**Exercise objective**
Repeat word for word the opening stretch of the entries, from the first line through the line containing "0.04), rough=0.9, scale=6)".

**Material to process**
# # # # #

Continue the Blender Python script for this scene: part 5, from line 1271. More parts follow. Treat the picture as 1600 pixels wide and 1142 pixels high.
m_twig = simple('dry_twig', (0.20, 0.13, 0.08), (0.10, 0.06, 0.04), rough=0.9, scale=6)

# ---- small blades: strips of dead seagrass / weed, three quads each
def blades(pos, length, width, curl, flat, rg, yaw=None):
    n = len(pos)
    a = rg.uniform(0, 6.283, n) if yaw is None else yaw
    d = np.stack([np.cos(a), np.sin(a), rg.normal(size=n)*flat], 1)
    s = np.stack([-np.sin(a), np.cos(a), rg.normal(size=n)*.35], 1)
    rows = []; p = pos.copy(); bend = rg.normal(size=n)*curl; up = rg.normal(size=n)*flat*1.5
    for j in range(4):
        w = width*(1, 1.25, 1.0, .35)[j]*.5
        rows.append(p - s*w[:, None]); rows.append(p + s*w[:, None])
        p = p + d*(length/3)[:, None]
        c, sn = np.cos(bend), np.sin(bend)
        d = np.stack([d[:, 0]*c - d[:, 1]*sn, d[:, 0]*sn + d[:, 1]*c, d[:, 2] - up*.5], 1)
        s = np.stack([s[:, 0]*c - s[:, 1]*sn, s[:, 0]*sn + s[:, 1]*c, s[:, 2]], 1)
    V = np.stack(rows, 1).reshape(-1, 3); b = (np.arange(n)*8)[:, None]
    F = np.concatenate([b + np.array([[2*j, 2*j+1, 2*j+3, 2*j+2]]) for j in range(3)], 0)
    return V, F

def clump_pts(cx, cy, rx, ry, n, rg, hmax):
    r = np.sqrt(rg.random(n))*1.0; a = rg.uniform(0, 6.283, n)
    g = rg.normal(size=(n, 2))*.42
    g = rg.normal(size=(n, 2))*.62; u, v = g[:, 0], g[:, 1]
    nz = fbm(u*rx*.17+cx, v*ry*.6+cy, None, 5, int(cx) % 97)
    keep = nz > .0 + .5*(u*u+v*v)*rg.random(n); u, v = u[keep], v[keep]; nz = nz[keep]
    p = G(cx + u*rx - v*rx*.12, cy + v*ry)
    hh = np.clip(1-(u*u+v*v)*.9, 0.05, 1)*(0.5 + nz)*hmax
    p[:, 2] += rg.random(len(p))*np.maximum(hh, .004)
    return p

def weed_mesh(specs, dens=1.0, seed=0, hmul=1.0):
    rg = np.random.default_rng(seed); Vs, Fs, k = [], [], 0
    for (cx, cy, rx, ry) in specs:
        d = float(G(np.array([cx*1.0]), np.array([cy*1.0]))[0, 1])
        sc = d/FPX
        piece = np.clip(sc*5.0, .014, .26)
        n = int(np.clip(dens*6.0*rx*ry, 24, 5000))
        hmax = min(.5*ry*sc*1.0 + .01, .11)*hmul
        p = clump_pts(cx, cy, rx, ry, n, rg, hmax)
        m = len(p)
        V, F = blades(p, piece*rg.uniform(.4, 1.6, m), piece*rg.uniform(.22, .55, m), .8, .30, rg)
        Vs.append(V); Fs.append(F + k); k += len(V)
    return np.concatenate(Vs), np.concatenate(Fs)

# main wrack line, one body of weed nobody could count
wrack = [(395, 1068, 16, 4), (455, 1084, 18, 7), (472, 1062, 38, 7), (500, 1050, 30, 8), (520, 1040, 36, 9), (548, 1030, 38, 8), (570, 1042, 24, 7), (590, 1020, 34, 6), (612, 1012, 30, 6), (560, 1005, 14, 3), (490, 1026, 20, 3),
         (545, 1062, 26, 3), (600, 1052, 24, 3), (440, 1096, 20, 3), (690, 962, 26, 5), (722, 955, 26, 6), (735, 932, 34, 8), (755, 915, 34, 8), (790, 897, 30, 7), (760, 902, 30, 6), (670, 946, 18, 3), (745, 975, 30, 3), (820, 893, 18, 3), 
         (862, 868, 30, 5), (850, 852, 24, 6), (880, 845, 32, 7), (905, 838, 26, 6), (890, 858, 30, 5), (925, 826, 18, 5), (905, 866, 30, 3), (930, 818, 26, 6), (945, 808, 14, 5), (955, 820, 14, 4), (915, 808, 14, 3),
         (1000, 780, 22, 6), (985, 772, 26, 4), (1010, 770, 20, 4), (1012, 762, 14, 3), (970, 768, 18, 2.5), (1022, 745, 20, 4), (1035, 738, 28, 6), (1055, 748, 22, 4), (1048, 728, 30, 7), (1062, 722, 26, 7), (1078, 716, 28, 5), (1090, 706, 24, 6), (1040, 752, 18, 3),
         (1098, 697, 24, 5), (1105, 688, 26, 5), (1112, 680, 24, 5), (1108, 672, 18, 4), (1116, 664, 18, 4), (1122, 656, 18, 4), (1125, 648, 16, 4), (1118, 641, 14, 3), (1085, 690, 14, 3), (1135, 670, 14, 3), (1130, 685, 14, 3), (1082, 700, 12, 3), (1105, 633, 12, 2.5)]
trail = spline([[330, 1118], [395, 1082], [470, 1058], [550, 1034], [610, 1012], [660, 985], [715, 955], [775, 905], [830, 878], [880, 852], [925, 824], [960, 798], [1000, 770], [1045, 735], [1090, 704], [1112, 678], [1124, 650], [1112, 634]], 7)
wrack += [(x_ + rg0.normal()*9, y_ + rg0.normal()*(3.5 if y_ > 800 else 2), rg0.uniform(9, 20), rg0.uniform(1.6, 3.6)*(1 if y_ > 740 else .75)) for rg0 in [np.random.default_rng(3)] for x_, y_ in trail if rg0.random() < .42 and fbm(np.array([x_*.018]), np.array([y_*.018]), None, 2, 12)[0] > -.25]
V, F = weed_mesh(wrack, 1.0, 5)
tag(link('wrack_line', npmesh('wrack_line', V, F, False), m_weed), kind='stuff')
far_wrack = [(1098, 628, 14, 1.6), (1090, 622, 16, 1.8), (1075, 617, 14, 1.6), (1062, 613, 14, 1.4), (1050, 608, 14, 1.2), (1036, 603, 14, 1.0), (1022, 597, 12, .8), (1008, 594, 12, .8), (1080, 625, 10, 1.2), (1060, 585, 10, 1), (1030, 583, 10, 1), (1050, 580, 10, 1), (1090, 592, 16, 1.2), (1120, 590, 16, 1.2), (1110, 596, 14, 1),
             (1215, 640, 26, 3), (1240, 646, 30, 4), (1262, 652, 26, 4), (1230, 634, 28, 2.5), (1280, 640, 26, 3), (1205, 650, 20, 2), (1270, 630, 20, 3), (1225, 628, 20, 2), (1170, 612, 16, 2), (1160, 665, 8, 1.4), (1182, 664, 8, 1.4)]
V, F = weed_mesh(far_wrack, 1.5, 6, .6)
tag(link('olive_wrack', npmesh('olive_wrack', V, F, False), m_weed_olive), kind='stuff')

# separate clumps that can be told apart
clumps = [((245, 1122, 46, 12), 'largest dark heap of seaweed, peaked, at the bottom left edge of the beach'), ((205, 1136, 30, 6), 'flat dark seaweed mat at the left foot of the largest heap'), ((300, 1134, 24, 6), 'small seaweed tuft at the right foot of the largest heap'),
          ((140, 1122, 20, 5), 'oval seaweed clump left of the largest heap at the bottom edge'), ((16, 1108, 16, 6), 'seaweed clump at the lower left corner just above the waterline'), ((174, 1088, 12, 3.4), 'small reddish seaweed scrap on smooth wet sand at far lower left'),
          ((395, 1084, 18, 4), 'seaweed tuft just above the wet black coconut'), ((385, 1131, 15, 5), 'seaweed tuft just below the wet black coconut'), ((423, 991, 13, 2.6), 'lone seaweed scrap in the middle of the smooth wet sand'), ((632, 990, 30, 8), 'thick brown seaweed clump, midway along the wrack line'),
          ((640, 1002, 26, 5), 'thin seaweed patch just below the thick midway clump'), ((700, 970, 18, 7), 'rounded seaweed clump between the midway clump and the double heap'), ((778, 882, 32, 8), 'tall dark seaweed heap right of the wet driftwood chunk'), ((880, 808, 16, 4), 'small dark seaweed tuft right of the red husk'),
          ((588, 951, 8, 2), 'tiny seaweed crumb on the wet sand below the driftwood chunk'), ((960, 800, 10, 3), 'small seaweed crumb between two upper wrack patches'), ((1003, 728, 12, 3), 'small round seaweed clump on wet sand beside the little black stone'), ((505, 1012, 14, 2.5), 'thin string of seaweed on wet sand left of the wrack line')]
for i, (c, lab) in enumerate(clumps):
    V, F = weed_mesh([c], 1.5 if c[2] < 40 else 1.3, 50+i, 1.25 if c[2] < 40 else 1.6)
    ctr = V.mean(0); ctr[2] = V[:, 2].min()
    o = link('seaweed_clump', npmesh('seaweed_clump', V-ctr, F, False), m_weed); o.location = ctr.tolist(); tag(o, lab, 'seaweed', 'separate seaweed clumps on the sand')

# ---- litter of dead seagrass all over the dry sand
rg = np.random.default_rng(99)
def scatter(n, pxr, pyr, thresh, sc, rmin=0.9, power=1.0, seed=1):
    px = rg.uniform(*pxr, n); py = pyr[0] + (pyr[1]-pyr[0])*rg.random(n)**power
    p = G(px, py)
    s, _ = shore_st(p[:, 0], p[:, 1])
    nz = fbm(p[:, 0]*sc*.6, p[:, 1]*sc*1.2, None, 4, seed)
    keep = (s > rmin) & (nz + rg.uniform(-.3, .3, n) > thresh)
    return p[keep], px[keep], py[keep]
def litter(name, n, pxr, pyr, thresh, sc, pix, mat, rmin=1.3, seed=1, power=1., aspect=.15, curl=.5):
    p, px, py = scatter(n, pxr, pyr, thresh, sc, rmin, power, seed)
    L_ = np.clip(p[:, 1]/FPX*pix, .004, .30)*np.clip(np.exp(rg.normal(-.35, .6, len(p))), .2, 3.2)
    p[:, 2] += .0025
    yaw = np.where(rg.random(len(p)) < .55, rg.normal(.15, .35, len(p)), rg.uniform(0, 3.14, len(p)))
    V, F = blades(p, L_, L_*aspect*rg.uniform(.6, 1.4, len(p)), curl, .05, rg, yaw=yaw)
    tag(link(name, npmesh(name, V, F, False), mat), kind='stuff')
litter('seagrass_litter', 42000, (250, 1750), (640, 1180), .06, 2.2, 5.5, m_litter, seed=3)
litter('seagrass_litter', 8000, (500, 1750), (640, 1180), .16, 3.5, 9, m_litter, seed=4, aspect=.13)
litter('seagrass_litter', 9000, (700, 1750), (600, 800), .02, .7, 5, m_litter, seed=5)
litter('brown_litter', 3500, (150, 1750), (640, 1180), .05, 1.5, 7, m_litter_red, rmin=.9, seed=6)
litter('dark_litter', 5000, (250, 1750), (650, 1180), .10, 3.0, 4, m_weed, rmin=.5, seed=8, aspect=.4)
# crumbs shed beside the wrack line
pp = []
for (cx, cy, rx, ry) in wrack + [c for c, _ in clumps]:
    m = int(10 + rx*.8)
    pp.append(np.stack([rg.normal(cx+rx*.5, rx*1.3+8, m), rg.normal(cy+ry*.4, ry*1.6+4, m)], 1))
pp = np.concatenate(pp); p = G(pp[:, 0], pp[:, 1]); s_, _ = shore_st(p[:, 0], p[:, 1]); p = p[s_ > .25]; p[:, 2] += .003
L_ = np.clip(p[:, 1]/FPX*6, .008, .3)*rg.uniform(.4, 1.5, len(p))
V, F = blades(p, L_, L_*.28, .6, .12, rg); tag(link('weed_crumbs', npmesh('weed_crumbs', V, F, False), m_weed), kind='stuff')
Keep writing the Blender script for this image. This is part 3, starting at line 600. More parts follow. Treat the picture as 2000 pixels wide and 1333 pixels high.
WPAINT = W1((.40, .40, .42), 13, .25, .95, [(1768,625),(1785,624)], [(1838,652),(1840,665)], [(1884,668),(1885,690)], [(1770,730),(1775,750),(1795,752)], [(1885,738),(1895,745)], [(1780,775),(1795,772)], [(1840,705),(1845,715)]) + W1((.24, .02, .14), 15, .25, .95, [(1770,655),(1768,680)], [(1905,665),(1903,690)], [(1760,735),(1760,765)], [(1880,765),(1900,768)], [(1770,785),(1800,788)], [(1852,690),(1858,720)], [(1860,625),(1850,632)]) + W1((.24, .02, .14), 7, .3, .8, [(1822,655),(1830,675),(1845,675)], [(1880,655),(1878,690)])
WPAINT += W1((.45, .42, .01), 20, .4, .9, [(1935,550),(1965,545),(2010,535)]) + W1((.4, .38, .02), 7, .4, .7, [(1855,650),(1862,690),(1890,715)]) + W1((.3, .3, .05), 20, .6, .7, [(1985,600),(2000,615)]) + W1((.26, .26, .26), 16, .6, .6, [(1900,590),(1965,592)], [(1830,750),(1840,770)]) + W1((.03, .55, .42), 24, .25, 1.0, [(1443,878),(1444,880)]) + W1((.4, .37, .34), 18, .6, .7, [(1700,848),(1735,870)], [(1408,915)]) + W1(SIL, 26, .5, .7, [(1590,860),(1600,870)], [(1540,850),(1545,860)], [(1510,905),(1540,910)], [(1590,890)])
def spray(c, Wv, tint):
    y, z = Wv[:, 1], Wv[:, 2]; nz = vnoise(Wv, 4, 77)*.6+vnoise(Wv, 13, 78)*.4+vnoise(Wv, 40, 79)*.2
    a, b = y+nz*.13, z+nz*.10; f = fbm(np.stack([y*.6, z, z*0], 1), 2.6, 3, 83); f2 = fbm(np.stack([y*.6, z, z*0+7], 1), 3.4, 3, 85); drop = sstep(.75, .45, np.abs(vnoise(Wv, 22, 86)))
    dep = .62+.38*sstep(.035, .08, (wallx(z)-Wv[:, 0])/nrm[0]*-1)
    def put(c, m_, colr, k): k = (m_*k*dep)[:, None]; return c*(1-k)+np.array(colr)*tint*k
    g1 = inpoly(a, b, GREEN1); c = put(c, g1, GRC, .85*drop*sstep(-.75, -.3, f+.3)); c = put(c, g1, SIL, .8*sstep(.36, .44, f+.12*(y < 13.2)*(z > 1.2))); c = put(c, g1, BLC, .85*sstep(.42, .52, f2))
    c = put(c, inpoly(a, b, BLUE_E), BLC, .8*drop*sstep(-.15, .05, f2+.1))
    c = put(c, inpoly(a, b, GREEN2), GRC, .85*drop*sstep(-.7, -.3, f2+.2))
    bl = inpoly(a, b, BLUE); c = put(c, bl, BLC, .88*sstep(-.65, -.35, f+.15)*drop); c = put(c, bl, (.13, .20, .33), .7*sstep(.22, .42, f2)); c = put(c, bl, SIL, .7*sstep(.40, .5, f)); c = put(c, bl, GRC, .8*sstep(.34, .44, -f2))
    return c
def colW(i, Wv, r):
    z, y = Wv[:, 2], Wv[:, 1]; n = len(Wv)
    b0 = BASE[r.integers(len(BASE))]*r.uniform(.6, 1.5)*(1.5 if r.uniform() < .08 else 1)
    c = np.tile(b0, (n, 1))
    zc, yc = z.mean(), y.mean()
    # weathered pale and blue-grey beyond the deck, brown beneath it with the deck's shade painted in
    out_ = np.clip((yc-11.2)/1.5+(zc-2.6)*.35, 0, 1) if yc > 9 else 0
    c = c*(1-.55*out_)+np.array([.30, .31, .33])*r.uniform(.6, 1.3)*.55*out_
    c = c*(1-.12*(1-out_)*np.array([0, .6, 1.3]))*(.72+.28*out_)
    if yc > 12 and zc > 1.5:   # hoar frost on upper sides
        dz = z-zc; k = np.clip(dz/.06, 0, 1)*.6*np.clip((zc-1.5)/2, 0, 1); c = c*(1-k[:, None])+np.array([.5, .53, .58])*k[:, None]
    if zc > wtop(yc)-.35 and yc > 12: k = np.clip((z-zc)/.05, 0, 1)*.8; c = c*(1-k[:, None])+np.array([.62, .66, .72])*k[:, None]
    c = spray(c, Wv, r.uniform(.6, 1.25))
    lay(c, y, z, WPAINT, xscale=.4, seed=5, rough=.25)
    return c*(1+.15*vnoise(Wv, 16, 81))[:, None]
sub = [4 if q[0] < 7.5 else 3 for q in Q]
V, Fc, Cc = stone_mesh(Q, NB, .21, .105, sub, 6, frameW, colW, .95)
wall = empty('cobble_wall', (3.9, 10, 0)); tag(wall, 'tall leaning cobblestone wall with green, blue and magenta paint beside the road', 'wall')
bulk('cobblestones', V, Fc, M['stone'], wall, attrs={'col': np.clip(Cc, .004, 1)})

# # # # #

**Correct result**
Continue the Blender Python script for this scene: part 5, from line 1271. More parts follow. Treat the picture as 1600 pixels wide and 1142 pixels high.
m_twig = simple('dry_twig', (0.20, 0.13, 0.08), (0.10, 0.06, 0.04), rough=0.9, scale=6)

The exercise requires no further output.